Despite the importance of the in-store experience, only 27% of customers feel that retailers provide a consistent experience across various channels. Compare that to the 51% of retailers who think they succeed on this front, and that discrepancy provides the basis for much of Robisch's argument.



So what are customers' values? For one, prompt service (54%), followed by a personalized experience (30%) and smart recommendations (30%).

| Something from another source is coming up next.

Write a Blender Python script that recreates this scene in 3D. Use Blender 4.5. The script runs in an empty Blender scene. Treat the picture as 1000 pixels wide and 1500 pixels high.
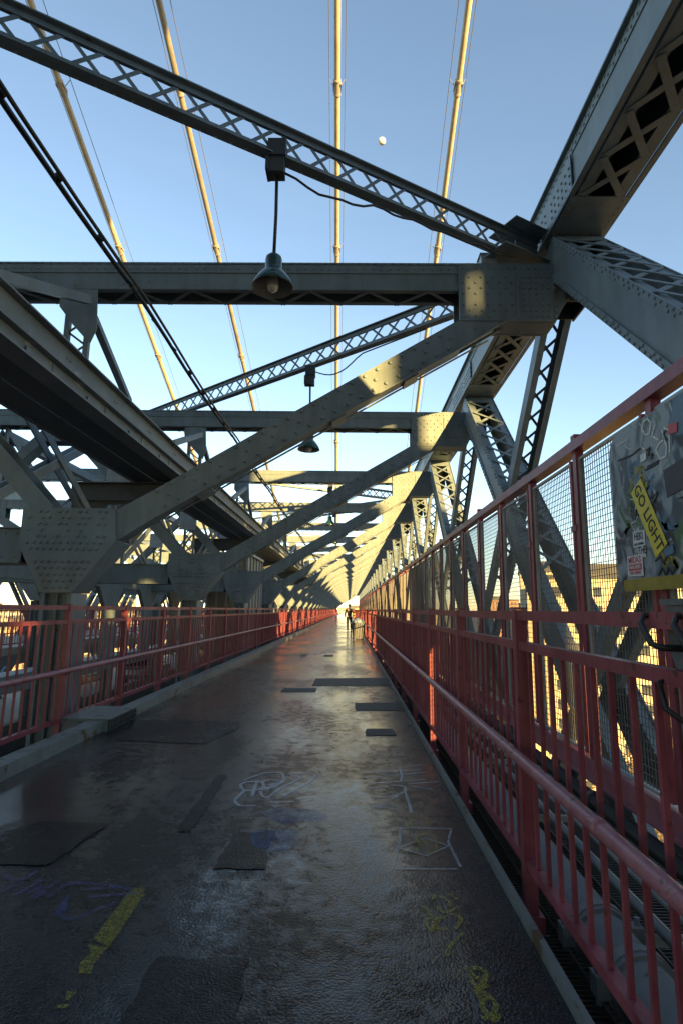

A lack of prompt service will actually drive 85% of customers out of the store.



For the hardware and home improvement channel specifically, which has long prided itself on its attention to customers, the primary struggles have more to do with its hesitation to embrace new technology and understand the changing needs of local markets (customers, who have an average attention span of 8 seconds, expect greater relevancy than ever before).



One area where the industry is well behind customer expectations is self-service, or the ease with which a customer can navigate the store or website.



When you compare the average hardware retailer with a best-in-class operator, self-shopping, product selection, and project assistance are the weakest areas, with typical retailers getting a rating of 2 out of 5 stars, 1 out of 5, and 2 out of 5, respectively. A best-in-class retailer scores 5, 4, and 5, respectively.


The gap was slightly narrower for product assortment, with the typical retailer scoring a 2 for product breadth, 2 for in-stock reliability, 2 for range of price options, 2 for variety of brands, and 1 in availability of latest new products. A best-in-class retailer earns a 4, 4, 3, 3 and 3, respectively.


As for price expectations, independents are not far behind the best-in-class. In categories like competitive prices, low everyday prices, lowest price, ad prices, and lowest price guarantee, the discrepancy was generally 1 star.


One star, as it turns out, can still mean quite a lot.